**WORK REQUIRED**:
Please write out the lines of the data exactly, beginning with the first and ending with the line containing "above the floor"; leave the pictures behind.

**DATASET CONTENT**:
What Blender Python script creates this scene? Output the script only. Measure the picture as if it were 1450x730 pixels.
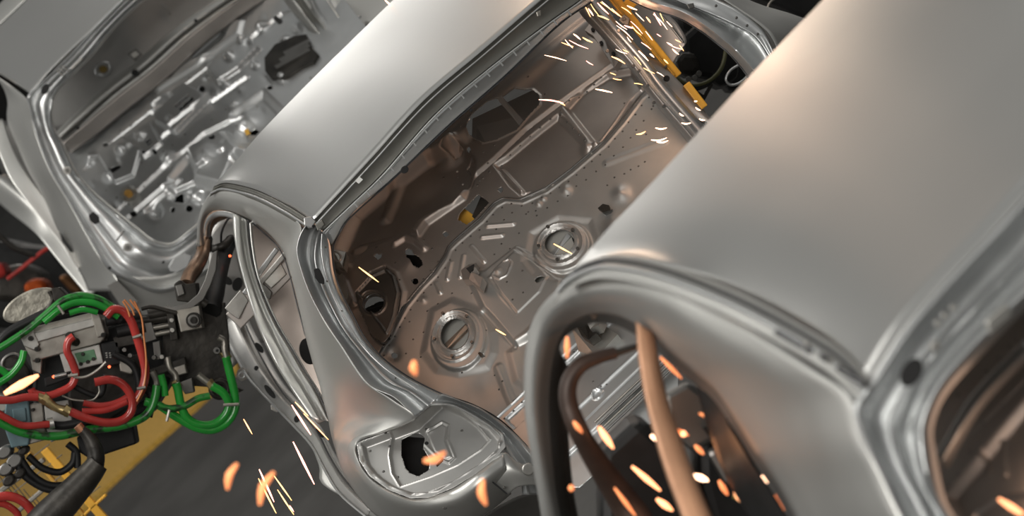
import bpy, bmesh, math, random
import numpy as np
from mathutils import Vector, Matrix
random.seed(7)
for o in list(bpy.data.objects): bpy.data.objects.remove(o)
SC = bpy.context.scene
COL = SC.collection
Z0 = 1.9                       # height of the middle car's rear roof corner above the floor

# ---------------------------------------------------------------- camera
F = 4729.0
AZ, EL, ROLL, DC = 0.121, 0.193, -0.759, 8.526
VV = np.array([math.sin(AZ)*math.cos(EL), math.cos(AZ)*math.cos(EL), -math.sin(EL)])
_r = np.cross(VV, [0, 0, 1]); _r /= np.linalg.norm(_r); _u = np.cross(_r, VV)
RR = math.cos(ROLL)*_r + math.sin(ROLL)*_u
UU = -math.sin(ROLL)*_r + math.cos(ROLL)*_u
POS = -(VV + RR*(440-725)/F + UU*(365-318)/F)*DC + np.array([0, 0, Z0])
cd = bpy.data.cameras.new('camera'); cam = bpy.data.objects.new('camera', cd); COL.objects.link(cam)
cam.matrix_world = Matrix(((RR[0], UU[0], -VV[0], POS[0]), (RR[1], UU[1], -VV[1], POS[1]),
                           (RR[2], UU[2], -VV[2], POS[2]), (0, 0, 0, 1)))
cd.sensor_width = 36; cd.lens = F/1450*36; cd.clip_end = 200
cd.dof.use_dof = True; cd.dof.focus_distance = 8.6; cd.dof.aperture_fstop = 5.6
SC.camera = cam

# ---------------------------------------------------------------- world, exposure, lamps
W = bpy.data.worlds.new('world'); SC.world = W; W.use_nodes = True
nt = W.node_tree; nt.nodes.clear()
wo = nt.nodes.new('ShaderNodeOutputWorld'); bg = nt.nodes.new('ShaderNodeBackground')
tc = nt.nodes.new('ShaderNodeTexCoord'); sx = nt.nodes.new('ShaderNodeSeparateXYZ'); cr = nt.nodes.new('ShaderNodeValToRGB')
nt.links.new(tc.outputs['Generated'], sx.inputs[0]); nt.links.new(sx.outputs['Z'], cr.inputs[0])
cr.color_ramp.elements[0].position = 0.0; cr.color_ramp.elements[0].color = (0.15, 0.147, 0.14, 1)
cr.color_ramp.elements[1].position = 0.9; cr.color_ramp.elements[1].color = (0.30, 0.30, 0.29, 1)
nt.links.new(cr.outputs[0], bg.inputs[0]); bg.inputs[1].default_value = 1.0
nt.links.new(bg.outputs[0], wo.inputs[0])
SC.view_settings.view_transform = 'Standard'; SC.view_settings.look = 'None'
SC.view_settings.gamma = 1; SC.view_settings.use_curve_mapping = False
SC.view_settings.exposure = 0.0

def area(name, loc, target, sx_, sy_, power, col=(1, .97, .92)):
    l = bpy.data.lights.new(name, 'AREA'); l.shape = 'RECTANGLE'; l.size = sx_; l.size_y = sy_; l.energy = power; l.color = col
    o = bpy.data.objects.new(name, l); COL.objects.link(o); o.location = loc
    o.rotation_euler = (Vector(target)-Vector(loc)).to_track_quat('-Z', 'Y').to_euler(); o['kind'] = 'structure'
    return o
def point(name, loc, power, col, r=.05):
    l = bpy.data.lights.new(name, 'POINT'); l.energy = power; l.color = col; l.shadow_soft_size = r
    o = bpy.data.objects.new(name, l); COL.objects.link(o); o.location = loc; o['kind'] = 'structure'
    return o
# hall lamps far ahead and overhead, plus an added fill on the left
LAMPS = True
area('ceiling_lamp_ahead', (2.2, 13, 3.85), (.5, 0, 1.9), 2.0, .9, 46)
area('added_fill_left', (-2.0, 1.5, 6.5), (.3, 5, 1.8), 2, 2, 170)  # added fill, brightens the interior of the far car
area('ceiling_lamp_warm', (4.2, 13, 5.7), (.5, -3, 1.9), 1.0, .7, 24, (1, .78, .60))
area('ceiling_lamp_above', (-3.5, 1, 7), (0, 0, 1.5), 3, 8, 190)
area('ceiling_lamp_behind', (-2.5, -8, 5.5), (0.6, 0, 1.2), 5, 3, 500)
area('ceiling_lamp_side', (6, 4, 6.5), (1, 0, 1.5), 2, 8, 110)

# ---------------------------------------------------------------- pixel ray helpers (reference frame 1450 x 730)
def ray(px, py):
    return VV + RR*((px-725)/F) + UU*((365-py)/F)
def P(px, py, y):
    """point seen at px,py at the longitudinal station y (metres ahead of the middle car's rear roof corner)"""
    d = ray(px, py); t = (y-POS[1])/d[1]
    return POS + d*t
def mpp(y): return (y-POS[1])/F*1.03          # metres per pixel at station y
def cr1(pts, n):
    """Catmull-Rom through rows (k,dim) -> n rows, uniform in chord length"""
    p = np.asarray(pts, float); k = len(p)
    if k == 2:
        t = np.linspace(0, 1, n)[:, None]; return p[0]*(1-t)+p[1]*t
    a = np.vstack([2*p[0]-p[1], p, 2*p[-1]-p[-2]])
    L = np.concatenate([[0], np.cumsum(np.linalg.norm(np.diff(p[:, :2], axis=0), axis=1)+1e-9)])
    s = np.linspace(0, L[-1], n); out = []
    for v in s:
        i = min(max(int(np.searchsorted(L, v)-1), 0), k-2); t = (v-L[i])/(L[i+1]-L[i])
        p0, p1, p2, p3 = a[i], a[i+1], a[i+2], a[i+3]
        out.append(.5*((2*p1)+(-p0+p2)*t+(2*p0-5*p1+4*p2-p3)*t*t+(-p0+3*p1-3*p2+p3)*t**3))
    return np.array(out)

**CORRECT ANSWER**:
What Blender Python script creates this scene? Output the script only. Measure the picture as if it were 1450x730 pixels.
import bpy, bmesh, math, random
import numpy as np
from mathutils import Vector, Matrix
random.seed(7)
for o in list(bpy.data.objects): bpy.data.objects.remove(o)
SC = bpy.context.scene
COL = SC.collection
Z0 = 1.9                       # height of the middle car's rear roof corner above the floor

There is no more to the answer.